— START OF RECORD EXTRACTS —

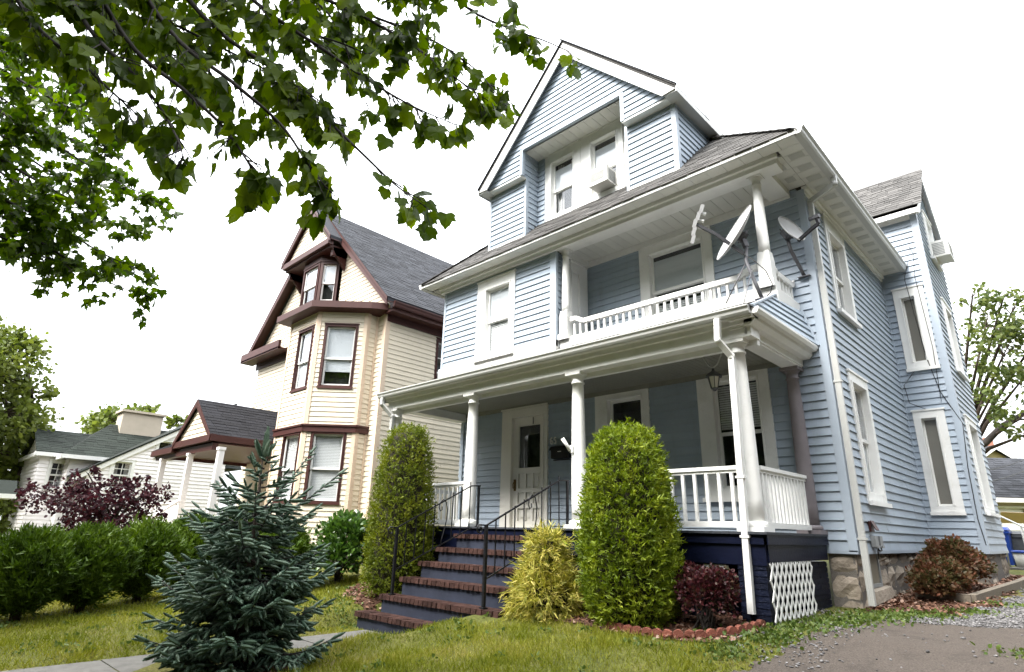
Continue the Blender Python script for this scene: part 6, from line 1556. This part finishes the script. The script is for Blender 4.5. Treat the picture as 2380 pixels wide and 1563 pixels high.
i_ = g.integers(0, len(cl), 1500); W2_ = cl[i_] + g.normal(0, .055, (1500, 2)); W2_ = np.column_stack([W2_, gz(W2_[:, 0], W2_[:, 1]) + g.uniform(.01, .05, 1500)]); P = np.concatenate([P, W2_])
T = frames(np.column_stack([g.normal(0, 1, (len(P), 2)), g.uniform(.1, 1.2, len(P))]), g.uniform(0, 6.28, len(P))) * g.uniform(.025, .065, len(P))[:, None, None]
V, F = inst(*LEAF6, P, T); props(np_mesh('weeds', V, F, M['weed']), 'low green weeds growing between the porch base and the drive', 'weeds', kind='stuff')

# --- blue spruce on the lawn
SB = np.array([-4.50, -6.95, float(gz(-4.5, -6.95))])
sp = thing('blue_spruce', tuple(SB), 'young blue spruce with an uneven crown standing on the front lawn', 'tree')
g = np.random.default_rng(9)
k = MB(); topv = SB + (-.06, -.02, 2.36); k.tube([SB + (0, 0, -.1), SB + (0, 0, .2), SB + (.02, 0, 1.2), topv], [.075, .06, .035, .008], 9); k.build('trunk', M['bark'], sp)
def shoot_template(seed, nn=64):
    g_ = np.random.default_rng(seed); V, F = [], []
    for i in range(nn):
        y = i / nn * .97 + .02; a = g_.uniform(0, 6.28); r = .17 * (1 - .5 * max(0, y - .6) / .4) * g_.uniform(.85, 1.1)
        b_ = np.array([math.cos(a) * .012, y, math.sin(a) * .012]); tip = np.array([math.cos(a) * r, y + .09, math.sin(a) * r + .02]); s_ = np.array([-math.sin(a), 0, math.cos(a)]) * .022
        j = len(V); V += [b_ - s_, b_ + s_, tip]; F.append((j, j + 1, j + 2))
    for c0, c1, r0, r1 in ((0, .25, .03, .10), (.25, .75, .10, .10), (.75, 1.03, .10, .03)):
        j = len(V)
        for y, r in ((c0, r0), (c1, r1)): V += [np.array([r * math.cos(t), y, r * math.sin(t)]) for t in (0, 1.26, 2.51, 3.77, 5.03)]
        for q in range(5): F += [(j + q, j + (q + 1) % 5, j + 5 + (q + 1) % 5), (j + q, j + 5 + (q + 1) % 5, j + 5 + q)]
    return np.array(V), np.array(F)
SHOOTS = [shoot_template(i) for i in range(4)]
SP_, ST_, wood = [], [], MB()
def add_shoot(p, d, L):
    SP_.append(p); ST_.append(frames(nz(d)[None], np.array([g.uniform(0, 6.28)]))[0] * np.array([L * .85 + .03, L, L * .85 + .03]))
hts = np.concatenate([np.linspace(.10, 1.0, 50), np.linspace(1.0, 1.7, 30), np.linspace(1.7, 2.2, 10)])
for i, h in enumerate(hts):
    az = i * 2.39996 + g.normal(0, .25); 
    R0_ = np.interp(h, [0, .25, .6, 1.0, 1.3, 1.6, 1.9, 2.25], [.85, 1.05, .92, .84, .76, .60, .34, .12]) * g.uniform(.68, 1.06)
    el = np.interp(h, [0, .5, 1.2, 1.8, 2.5], [-.10, .02, .16, .38, .85]) + g.normal(0, .08)
    d = np.array([math.cos(az) * math.cos(el), math.sin(az) * math.cos(el), math.sin(el)]); o = SB + (0, 0, h)
    path = [o + d * R0_ * t + np.array([0, 0, -.14 * R0_ * math.sin(t * 2.6) + .10 * R0_ * t * t]) for t in np.linspace(0, 1, 8)]
    wood.tube(path, list(np.linspace(.014, .004, 8)), 5)
    nsh_ = max(3, int(R0_ / .045))
    for j in range(nsh_):
        t = .18 + .82 * (j + .5) / nsh_; p = np.array([np.interp(t, np.linspace(0, 1, 8), [q[c] for q in path]) for c in range(3)])
        sidev = nz(np.cross(d, (0, 0, 1))) * (1 if j % 2 else -1)
        bl = .30 * R0_ * (1.05 - t) + .07
        dd = nz(d * .75 + sidev * .8 + np.array([0, 0, g.normal(-.12, .18)]))
        if bl > .17 and h < 1.9:
            e = p + dd * bl + (0, 0, -.05 * bl); wood.tube([p, (p + e) / 2, e], [.005, .004, .003], 4, cap=False)
            for q in range(int(bl / .05)):
                u = (q + .8) / int(bl / .05); pp = p + (e - p) * min(u, 1); s2_ = nz(np.cross(dd, (0, 0, 1))) * (1 if q % 2 else -1)
                add_shoot(pp, nz(dd * .9 + s2_ * .7 + np.array([0, 0, g.normal(-.42, .25)])), g.uniform(.11, .18))
            add_shoot(e, nz(dd + np.array([0, 0, g.normal(-.15, .15)])), g.uniform(.13, .20))
        else: add_shoot(p, dd, g.uniform(.12, .19))
    add_shoot(path[-1], nz(path[-1] - path[-3] + np.array([0, 0, .02])), g.uniform(.12, .18))
for o_, tip in ((1.42, at(793, 1098, 7.75)), (1.62, at(724, 1050, 7.8)), (1.18, at(735, 1180, 7.6)), (1.45, at(508, 1125, 7.9)), (1.0, at(430, 1190, 7.8)), (.35, at(372, 1345, 7.6)), (.62, at(395, 1290, 7.7))):
    o = SB + (0, 0, o_); d = nz(tip - o); path = [o + (tip - o) * t + np.array([0, 0, -.05 * math.sin(3.1 * t)]) for t in np.linspace(0, 1, 8)]; wood.tube(path, list(np.linspace(.013, .004, 8)), 5); Lb = np.linalg.norm(tip - o)
    for j in range(int(Lb / .06)):
        t = .3 + .7 * (j + .5) / int(Lb / .06); sv_ = nz(np.cross(d, (0, 0, 1))) * (1 if j % 2 else -1); add_shoot(o + (tip - o) * t + (0, 0, -.05 * math.sin(3.1 * t)), nz(d * .9 + sv_ * .7 + np.array([0, 0, g.normal(-.35, .2)])), g.uniform(.09, .15))
    add_shoot(np.array(path[-1]) - d * .05, d, .16)
for k in range(5): a = k * 1.256; add_shoot(topv - (0, 0, .10), np.array([math.cos(a) * .6, math.sin(a) * .6, 1]), .26)
add_shoot(topv - (0, 0, .05), np.array([.1, 0, 1.0]), .34)
wood.build('branch', M['twig'], sp)
leaves_top(sp, 'shoot', np.array(SP_), np.array(ST_), SHOOTS, M['spruce'])

# --- lawn: blades of grass
g = np.random.default_rng(23)
def grass(n, x0, x1, y0, y1, h0, h1, w):
    x = g.uniform(x0, x1, n); y = g.uniform(y0, y1, n)
    keep = ~in_drive(x, y) & ~in_gravel(x, y) & ~in_mulch(x, y) & ~((x > -6.42) & (x < -5.0) & (y < -3.9)) & ~((x > -6.9) & (x < -3.6) & (y > -4.02) & (y < -2)) & (y < -2.35 + 0 * x)
    clump = .5 + .5 * np.sin(x * 1.9 + 1.7 * np.sin(y * 1.3)) * np.sin(y * 2.3 + np.sin(x * 2.7)); clump = clump * (.6 + .4 * np.sin(x * 5.3 + 2 * np.sin(y * 4.1)) * np.sin(y * 6.1 + x)); keep &= g.uniform(0, 1, n) < .42 + .75 * clump
    px_, py_, pz_ = project(np.column_stack([x, y, gz(x, y)])); keep &= (pz_ > .5) & (px_ > -30) & (px_ < 1054) & (py_ < 700)
    x, y, c = x[keep], y[keep], clump[keep]; P = np.column_stack([x, y, gz(x, y) - .004])
    D = np.column_stack([g.normal(0, .55, (len(x), 2)), np.ones(len(x))]); S = g.uniform(h0, h1, len(x)) * (.7 + .6 * c)
    return P, frames(D, g.uniform(0, 6.28, len(x)), w, 1, 1) * S[:, None, None]
A1 = grass(80000, -4.9, .2, -8.2, -2.9, .045, .10, .11); A2 = grass(110000, -13.5, -4.9, -9.6, -2.2, .05, .105, .13)
P = np.concatenate([A1[0], A2[0]]); T = np.concatenate([A1[1], A2[1]])
V, F = inst(*BLADE, P, T); props(np_mesh('lawn_grass', V, F, M['grass']), 'short mown yellow green grass of the front lawn', 'grass', kind='stuff')
# mulch and leaf litter
x = g.uniform(-9, 1.6, 60000); y = g.uniform(-8, 8.5, 60000); kp = in_mulch(x, y); x, y = x[kp], y[kp]
P = np.column_stack([x, y, gz(x, y) + .016 + g.uniform(0, .02, len(x))]); T = frames(np.column_stack([g.normal(0, 1, (len(x), 2)), g.normal(0, .35, len(x))]), g.uniform(-.7, .7, len(x))) * g.uniform(.03, .085, len(x))[:, None, None]
V, F = inst(*LEAF6, P, T); props(np_mesh('leaf_litter', V, F, M['litter']), 'brown dead leaves and bark mulch lying in the beds', 'leaf litter', kind='stuff')
# gravel stones, and a few crumbs on the asphalt
bm = bmesh.new(); bmesh.ops.create_icosphere(bm, subdivisions=1, radius=.5); sv = np.array([v.co[:] for v in bm.verts]); sf = np.array([[v.index for v in f.verts] for f in bm.faces]); bm.free()
sv *= (1, .8, .5)
x = np.concatenate([g.uniform(-.5, 5, 46000), g.uniform(-.3, 4.5, 350), g.uniform(-.6, .5, 700)]); y = np.concatenate([-1.7 + 10 * g.uniform(0, 1, 46000) ** 1.6, g.uniform(-5.5, -.9, 350), g.uniform(-3.6, -.5, 700)])
kp = in_gravel(x, y); kp[46000:] = True; px_, py_, pz_ = project(np.column_stack([x, y, gz(x, y)])); kp &= (px_ < 1044) & (py_ < 690); x, y = x[kp], y[kp]
S = np.clip(g.lognormal(-3.7, .40, len(x)), .012, .06); P = np.column_stack([x, y, gz(x, y) + .012 + S * .12])
T = frames(np.column_stack([g.normal(0, 1, (len(x), 2)), g.normal(0, .3, len(x))]), g.uniform(-.5, .5, len(x))) * S[:, None, None]
V, F = inst(sv, sf, P, T); props(np_mesh('gravel_stones', V, F, M['pebble']), 'loose dark grey gravel stones on the drive', 'gravel', kind='stuff')
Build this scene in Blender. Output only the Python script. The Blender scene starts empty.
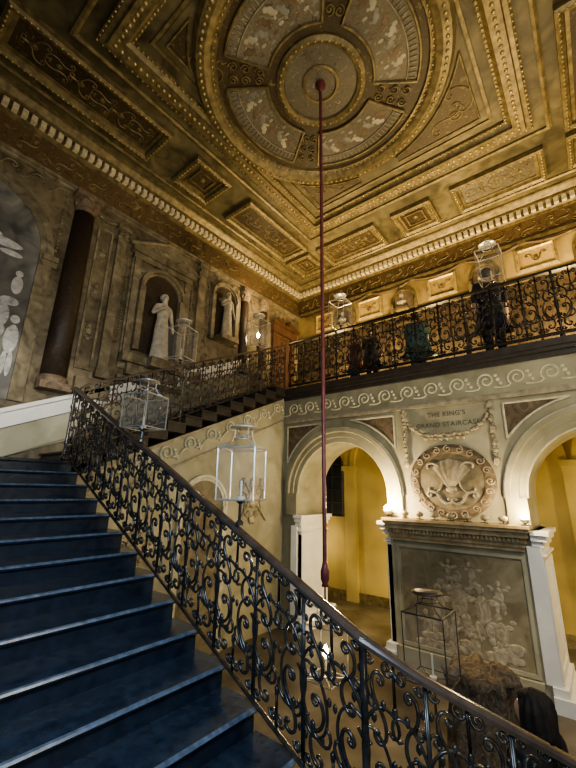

— END OF RECORD EXTRACTS —

### EXERCISE GOAL
Write out an exact copy of the listing, first line through the line containing "drive', 'weeds', kind='stuff')", with the pictures left out.

### TASK ANSWER
Continue the Blender Python script for this scene: part 6, from line 1556. This part finishes the script. The script is for Blender 4.5. Treat the picture as 2380 pixels wide and 1563 pixels high.
i_ = g.integers(0, len(cl), 1500); W2_ = cl[i_] + g.normal(0, .055, (1500, 2)); W2_ = np.column_stack([W2_, gz(W2_[:, 0], W2_[:, 1]) + g.uniform(.01, .05, 1500)]); P = np.concatenate([P, W2_])
T = frames(np.column_stack([g.normal(0, 1, (len(P), 2)), g.uniform(.1, 1.2, len(P))]), g.uniform(0, 6.28, len(P))) * g.uniform(.025, .065, len(P))[:, None, None]
V, F = inst(*LEAF6, P, T); props(np_mesh('weeds', V, F, M['weed']), 'low green weeds growing between the porch base and the drive', 'weeds', kind='stuff')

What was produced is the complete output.